**DATA SUPPLIED**
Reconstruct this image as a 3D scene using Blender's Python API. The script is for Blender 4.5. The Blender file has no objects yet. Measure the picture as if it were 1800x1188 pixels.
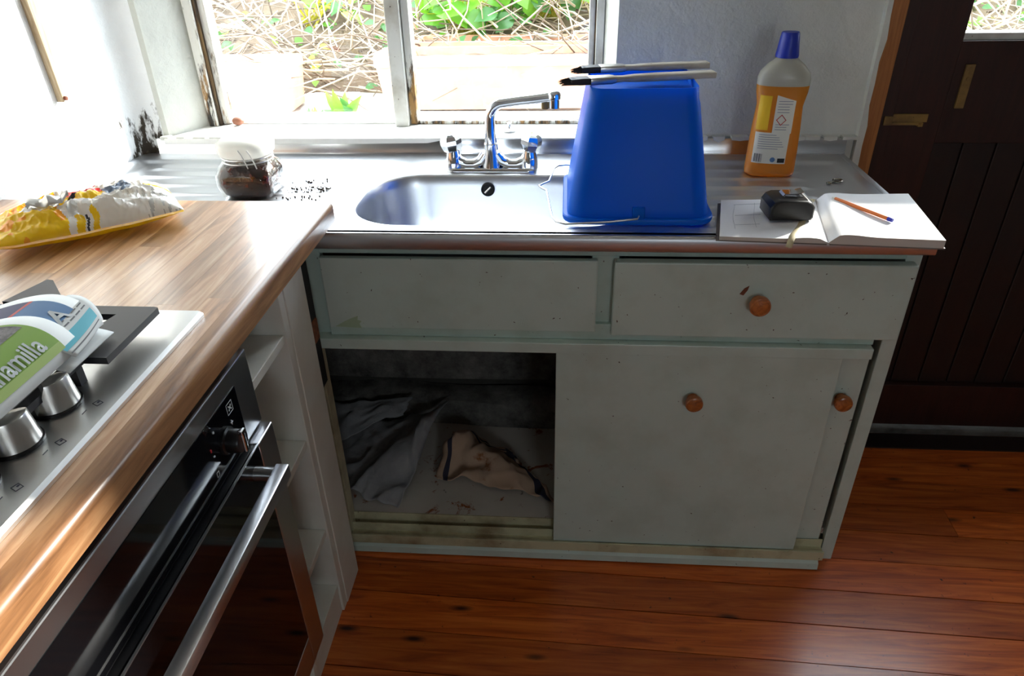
--
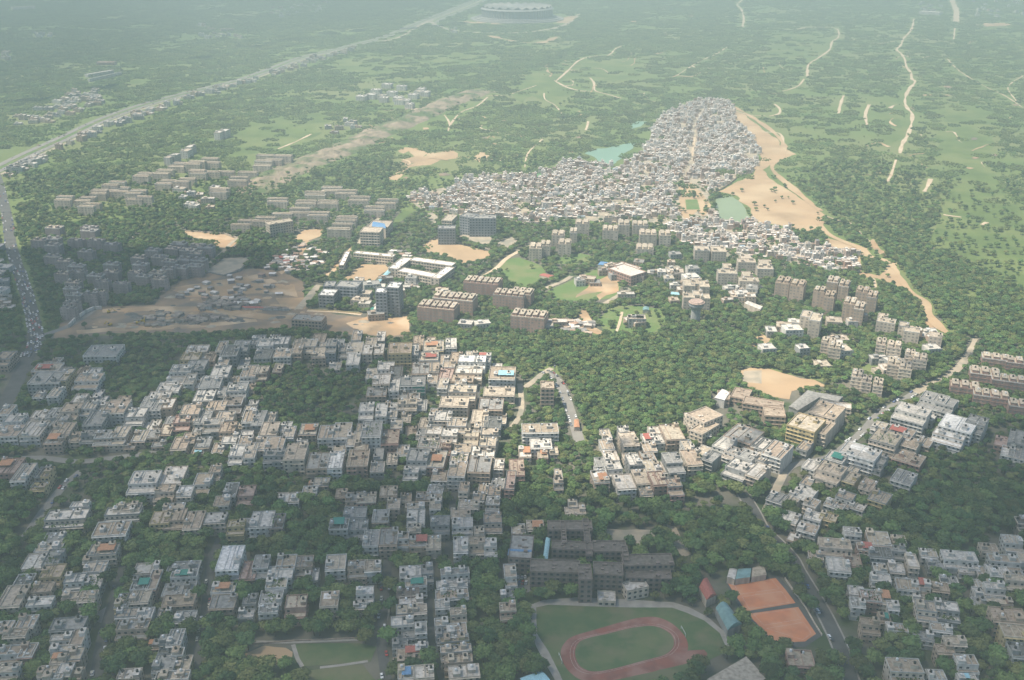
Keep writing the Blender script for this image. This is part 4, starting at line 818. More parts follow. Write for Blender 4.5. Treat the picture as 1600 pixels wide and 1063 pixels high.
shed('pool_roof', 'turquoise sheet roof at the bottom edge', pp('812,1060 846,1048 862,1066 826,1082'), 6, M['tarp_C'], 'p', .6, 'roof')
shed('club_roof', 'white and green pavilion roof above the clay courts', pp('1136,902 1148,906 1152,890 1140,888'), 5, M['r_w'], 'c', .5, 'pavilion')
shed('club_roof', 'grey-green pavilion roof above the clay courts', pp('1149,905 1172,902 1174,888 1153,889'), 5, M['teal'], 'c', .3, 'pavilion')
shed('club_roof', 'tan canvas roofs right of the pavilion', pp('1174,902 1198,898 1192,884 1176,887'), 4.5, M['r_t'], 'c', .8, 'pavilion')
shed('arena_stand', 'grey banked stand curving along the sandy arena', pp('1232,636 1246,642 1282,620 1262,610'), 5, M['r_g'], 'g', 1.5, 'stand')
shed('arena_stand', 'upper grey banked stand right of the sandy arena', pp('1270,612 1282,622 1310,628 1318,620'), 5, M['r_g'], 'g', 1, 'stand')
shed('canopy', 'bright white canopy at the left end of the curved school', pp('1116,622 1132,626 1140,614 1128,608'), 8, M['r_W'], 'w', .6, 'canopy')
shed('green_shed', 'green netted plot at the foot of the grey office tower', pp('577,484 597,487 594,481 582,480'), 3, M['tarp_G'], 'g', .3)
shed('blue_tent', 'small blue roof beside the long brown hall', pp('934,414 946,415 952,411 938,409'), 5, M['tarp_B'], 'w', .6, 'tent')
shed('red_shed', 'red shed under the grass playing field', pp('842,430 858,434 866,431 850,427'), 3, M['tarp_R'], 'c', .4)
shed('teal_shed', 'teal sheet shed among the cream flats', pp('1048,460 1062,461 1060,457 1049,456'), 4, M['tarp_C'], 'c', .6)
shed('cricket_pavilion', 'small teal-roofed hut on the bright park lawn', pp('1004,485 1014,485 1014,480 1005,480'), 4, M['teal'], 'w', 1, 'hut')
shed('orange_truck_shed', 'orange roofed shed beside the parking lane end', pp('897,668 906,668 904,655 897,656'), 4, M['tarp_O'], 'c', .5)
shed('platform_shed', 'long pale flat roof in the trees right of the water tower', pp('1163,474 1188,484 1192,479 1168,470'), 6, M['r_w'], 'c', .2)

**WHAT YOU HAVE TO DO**
Gather, from the listing above, every line carrying the word "picture".

**CORRECT RESPONSE**
Reconstruct this image as a 3D scene using Blender's Python API. The script is for Blender 4.5. The Blender file has no objects yet. Measure the picture as if it were 1800x1188 pixels.
Keep writing the Blender script for this image. This is part 4, starting at line 818. More parts follow. Write for Blender 4.5. Treat the picture as 1600 pixels wide and 1063 pixels high.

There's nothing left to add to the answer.